One of the biggest memories for Daley had nothing to do with the game itself. He remembers that day getting to meet Arthur J. Daley, the New York Times columnist with whom he shared his name, all the way down to the middle initial.

Daley couldn't remember anything specific any of the players or coaches said to him on the train ride back to Green Bay, but there wasn't a whole lot of emotion in general. Perhaps with the season over, everyone's mind was beginning to focus on the United States' pending involvement in World War II, which ultimately drew many players, and Daley too, into military service.

"On the way home, nobody was too upset (about the game), really," Daley said. "The Bears had a hell of a team that year. They really did."

The Bears went on to win their second straight NFL title with a 37-9 beating of the New York Giants the next week, also at Wrigley Field. In a measure of the stature of the Bears-Packers rivalry at that time, a crowd of 43,425 attended the playoff game against Green Bay, while only 13,341 returned to Wrigley a week later for the championship contest.*

The Bears eventually won two more NFL titles in the 1940s to give them four in the decade.

Meanwhile, Daley went on to cover the Packers for more than 35 years, minus a three-year military commitment in the mid-1940s. In 1960, he also founded the Green Bay Packers Yearbook, which celebrated its 50th anniversary this past summer, and in 1993 he was inducted into the Packers Hall of Fame as a contributor.
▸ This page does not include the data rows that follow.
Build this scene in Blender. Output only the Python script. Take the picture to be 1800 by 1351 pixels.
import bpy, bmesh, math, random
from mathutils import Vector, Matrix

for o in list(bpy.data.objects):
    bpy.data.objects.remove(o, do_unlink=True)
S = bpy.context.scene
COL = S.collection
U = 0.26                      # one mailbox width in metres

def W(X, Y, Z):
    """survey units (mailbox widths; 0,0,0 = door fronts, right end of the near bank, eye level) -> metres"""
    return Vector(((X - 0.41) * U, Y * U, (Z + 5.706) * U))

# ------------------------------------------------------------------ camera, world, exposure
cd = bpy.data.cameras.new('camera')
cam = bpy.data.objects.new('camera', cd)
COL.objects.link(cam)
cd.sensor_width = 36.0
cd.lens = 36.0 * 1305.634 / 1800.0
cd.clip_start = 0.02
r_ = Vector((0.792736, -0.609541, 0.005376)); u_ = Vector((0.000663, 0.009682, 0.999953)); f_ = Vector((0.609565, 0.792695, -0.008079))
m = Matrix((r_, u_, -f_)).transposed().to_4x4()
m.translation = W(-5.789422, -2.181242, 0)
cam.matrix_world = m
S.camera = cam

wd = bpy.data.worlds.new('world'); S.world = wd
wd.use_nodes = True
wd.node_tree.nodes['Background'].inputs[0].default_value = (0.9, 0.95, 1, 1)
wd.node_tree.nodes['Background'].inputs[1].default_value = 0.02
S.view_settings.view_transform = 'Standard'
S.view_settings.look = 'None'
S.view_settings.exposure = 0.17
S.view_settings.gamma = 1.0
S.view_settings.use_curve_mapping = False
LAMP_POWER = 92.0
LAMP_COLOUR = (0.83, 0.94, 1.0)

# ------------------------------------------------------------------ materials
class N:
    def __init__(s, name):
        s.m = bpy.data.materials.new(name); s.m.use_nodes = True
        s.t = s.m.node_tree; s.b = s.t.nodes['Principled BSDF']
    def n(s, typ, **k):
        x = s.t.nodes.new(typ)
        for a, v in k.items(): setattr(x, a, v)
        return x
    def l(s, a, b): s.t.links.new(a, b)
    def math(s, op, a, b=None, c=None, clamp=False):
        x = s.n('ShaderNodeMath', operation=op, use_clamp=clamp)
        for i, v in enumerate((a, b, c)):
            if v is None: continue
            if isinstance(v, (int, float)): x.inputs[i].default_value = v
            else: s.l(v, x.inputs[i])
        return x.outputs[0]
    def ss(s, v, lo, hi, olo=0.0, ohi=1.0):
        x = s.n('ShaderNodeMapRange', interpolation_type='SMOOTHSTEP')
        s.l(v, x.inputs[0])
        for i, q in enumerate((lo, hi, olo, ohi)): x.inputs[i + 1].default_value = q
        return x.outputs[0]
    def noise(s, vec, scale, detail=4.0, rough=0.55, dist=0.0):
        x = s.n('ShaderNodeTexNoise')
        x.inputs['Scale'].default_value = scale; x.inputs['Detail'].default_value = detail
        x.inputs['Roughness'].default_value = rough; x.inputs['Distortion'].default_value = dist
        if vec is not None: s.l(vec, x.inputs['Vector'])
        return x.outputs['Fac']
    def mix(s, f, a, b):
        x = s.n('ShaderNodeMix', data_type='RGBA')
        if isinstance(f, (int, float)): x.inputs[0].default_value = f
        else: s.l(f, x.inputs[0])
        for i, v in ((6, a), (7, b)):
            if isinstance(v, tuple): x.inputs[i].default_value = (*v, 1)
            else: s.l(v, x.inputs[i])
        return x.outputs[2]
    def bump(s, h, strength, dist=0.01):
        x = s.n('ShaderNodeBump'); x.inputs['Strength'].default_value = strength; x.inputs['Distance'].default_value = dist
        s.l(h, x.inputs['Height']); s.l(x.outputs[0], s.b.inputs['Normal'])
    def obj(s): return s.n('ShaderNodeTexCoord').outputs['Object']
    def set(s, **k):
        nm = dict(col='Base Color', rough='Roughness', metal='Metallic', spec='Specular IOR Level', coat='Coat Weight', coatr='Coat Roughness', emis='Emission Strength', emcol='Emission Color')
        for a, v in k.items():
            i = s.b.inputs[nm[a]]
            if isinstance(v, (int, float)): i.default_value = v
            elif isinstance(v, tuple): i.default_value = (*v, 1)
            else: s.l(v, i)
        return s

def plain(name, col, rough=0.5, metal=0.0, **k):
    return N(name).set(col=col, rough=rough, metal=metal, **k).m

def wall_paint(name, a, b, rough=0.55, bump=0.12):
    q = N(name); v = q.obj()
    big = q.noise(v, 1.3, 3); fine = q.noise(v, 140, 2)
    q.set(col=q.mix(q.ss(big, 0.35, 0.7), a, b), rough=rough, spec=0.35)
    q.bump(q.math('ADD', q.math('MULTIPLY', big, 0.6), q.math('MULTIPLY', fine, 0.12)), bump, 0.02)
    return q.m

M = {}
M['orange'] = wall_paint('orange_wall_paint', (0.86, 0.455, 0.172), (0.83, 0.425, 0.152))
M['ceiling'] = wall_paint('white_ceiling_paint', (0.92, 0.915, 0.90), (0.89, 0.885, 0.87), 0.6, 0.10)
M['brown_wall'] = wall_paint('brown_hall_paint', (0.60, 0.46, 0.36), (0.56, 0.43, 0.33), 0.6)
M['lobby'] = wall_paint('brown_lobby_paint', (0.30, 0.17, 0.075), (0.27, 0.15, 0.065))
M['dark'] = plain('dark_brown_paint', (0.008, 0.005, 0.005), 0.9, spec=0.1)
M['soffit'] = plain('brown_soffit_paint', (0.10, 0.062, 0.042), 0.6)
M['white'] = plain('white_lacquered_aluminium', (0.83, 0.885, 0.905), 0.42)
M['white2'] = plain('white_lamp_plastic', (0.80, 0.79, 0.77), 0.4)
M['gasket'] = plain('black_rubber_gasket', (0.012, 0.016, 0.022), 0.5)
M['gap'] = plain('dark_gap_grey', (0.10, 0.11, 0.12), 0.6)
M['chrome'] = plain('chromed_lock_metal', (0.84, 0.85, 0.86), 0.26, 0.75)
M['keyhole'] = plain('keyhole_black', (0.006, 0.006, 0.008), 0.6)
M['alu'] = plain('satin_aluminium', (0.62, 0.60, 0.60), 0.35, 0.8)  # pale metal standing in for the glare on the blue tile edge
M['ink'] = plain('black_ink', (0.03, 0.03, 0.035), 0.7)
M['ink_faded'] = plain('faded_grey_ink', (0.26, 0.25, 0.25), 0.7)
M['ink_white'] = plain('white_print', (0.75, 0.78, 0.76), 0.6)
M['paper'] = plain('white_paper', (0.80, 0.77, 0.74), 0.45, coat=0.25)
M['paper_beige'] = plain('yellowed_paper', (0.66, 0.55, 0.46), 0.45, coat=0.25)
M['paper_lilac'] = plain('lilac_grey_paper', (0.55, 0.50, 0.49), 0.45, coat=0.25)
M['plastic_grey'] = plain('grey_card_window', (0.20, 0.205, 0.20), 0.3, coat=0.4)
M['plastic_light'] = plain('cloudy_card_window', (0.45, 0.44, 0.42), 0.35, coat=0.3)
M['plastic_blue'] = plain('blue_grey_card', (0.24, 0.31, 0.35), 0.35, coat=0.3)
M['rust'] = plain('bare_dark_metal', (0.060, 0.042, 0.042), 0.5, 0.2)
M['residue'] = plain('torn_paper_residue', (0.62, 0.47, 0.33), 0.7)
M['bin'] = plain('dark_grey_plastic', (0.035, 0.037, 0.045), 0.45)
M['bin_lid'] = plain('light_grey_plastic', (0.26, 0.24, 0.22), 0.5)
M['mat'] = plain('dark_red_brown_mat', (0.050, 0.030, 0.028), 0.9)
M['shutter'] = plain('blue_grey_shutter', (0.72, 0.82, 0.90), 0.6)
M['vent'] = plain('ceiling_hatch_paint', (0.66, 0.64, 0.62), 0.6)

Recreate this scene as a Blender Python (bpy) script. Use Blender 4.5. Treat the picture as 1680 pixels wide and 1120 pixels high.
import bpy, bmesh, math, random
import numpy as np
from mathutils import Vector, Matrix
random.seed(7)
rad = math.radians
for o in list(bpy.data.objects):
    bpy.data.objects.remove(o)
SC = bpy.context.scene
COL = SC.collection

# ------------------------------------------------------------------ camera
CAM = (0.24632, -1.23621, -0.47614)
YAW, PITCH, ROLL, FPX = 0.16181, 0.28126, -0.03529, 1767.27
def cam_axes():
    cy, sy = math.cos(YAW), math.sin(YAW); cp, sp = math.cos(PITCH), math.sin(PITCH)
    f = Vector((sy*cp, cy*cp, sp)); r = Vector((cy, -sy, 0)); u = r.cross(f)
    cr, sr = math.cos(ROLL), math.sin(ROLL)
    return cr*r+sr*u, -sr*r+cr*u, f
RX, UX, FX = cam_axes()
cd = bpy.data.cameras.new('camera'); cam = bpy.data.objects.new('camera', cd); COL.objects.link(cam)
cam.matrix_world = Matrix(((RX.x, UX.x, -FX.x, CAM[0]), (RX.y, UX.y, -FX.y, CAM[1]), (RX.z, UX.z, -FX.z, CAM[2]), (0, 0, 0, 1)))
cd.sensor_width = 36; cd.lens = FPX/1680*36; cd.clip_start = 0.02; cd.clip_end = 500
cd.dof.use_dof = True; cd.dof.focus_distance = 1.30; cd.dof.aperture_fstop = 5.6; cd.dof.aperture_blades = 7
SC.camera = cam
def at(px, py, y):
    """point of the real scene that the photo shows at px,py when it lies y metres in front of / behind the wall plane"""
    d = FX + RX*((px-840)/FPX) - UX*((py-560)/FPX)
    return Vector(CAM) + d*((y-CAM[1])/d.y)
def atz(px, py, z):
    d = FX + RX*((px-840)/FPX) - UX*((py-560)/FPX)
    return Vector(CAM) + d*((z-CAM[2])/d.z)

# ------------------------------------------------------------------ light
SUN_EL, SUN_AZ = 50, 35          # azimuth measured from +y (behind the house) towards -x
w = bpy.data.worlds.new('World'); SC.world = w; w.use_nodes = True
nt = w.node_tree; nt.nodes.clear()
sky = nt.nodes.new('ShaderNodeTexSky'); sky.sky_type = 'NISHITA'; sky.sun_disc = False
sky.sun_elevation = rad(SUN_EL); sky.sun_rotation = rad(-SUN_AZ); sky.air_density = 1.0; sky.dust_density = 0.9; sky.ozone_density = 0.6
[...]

Daley still attends Packers home games regularly, watching from a seat in the Lee Remmel Press Box at Lambeau Field. He'll be watching Sunday's Packers-Bears NFC Championship, slated to kick off at 2 p.m. CT from Soldier Field in Chicago, on TV with the keen interest he's always had.

"I'm excited about this team," he said. "I think it's amazing what they've done.

"I think we've got the better team, I really do. But the problem is playing down there. This team we got now, it's just amazing how they've played. I think they should go all the way, really."